Start Records for this exercise
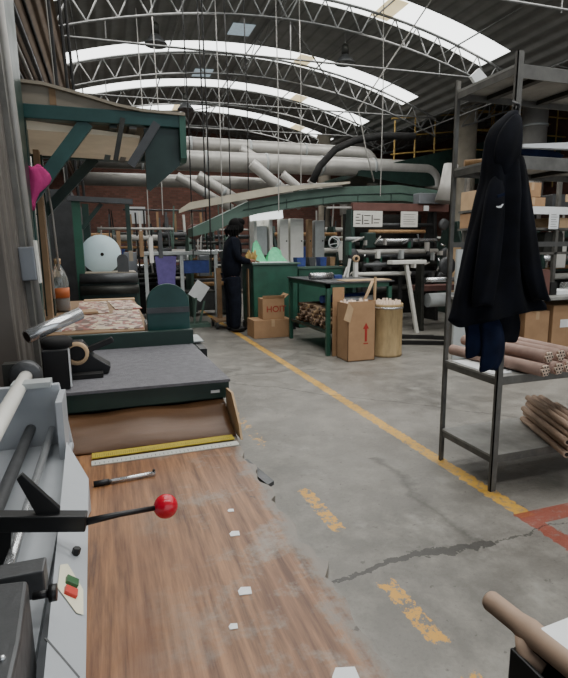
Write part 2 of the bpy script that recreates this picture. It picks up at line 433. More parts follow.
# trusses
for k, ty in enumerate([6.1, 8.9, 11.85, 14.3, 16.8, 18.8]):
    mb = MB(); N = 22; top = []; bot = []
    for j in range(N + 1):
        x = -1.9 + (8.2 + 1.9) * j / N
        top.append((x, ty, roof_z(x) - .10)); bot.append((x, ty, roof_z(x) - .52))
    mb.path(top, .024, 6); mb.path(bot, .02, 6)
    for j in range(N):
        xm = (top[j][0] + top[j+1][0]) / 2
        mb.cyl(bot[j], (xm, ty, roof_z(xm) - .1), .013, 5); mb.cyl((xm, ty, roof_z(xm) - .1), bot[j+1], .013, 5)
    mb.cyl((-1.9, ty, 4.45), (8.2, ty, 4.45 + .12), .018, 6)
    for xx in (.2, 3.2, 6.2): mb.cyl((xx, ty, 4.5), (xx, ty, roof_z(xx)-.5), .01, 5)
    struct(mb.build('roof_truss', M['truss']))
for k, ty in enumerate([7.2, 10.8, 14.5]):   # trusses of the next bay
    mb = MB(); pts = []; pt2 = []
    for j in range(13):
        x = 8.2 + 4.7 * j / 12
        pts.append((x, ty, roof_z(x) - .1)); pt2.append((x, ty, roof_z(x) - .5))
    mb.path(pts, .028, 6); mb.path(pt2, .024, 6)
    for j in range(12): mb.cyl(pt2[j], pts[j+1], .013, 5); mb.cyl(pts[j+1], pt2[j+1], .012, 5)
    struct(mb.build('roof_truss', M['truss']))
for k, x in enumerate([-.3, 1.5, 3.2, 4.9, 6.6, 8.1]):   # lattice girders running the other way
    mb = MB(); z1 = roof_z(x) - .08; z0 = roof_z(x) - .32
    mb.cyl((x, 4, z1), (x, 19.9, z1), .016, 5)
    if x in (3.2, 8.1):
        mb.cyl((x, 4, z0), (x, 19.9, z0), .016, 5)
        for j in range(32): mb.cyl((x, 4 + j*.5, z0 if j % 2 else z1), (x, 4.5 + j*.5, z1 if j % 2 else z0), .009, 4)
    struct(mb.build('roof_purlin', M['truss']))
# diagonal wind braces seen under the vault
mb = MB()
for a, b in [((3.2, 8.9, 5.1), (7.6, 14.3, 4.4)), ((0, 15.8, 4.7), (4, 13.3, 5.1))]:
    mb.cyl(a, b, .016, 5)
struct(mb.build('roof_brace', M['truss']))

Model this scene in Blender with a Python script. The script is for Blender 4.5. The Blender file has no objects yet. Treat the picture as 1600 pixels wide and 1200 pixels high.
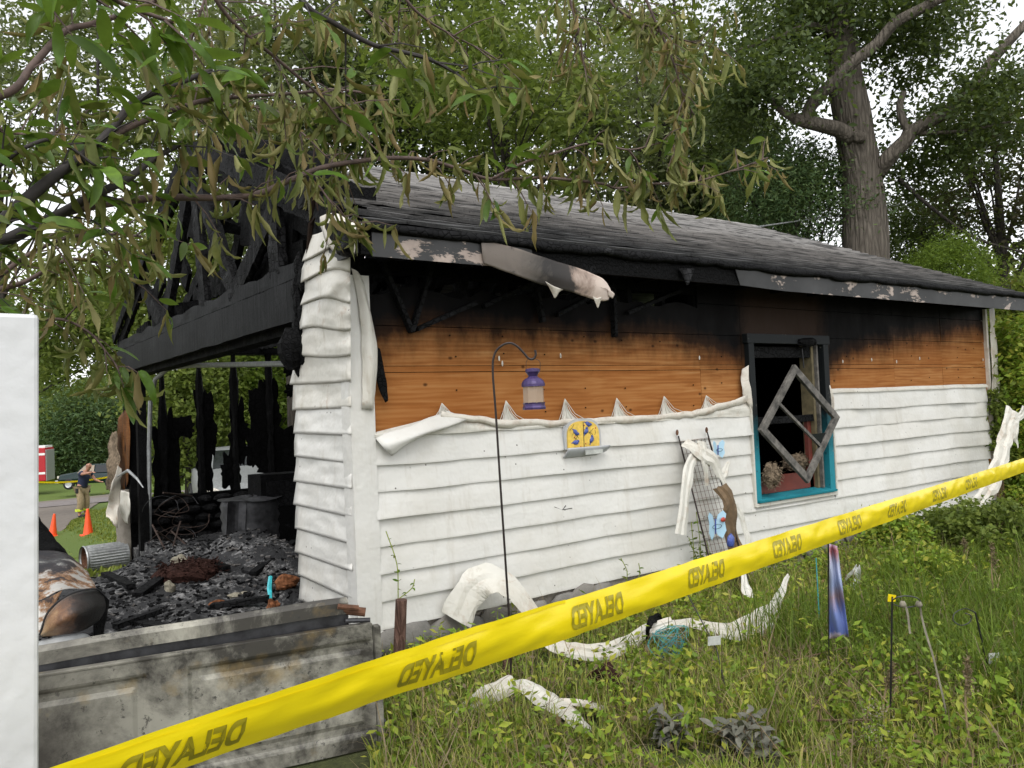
End Records for this exercise
Start Records for this exercise
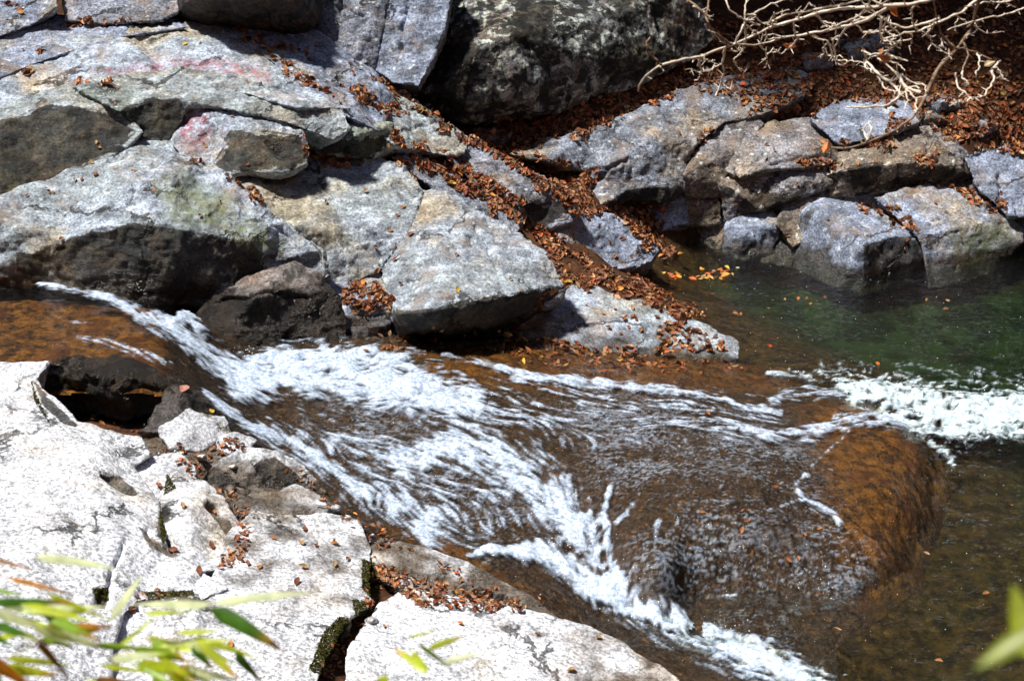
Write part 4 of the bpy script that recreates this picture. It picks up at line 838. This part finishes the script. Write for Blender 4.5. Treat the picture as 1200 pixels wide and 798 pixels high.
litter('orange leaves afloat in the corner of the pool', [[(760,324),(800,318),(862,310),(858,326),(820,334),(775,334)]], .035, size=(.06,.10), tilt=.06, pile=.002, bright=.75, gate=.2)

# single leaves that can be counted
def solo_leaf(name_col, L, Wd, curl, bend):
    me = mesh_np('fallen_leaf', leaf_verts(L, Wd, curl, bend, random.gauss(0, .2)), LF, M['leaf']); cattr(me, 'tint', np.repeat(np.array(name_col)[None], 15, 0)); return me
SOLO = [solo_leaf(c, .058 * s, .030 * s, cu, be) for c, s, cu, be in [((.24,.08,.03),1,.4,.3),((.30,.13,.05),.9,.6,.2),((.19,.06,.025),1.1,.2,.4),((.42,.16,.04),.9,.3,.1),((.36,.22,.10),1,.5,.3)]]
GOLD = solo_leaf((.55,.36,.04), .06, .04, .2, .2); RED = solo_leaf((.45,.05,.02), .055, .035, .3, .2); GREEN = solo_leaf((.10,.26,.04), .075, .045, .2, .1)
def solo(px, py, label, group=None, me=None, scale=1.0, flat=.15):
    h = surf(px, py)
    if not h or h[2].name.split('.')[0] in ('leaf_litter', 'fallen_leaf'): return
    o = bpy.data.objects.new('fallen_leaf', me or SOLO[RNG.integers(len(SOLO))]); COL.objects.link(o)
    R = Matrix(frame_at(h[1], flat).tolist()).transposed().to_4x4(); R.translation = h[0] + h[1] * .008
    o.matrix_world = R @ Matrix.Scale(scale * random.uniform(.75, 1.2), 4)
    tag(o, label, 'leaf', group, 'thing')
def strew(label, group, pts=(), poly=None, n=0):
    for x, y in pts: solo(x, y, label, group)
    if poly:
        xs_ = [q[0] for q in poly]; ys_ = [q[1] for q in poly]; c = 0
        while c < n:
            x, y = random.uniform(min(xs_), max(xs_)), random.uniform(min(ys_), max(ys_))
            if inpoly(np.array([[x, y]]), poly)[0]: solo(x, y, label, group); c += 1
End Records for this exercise
### What to work on
The required output is an exact reproduction of the lines starting at the one that contains "Write part 4" and ending at the one that contains "litter('orange leaves afloat". Both boundary lines belong to it.

### Complete response
Write part 4 of the bpy script that recreates this picture. It picks up at line 838. This part finishes the script. Write for Blender 4.5. Treat the picture as 1200 pixels wide and 798 pixels high.
litter('orange leaves afloat in the corner of the pool', [[(760,324),(800,318),(862,310),(858,326),(820,334),(775,334)]], .035, size=(.06,.10), tilt=.06, pile=.002, bright=.75, gate=.2)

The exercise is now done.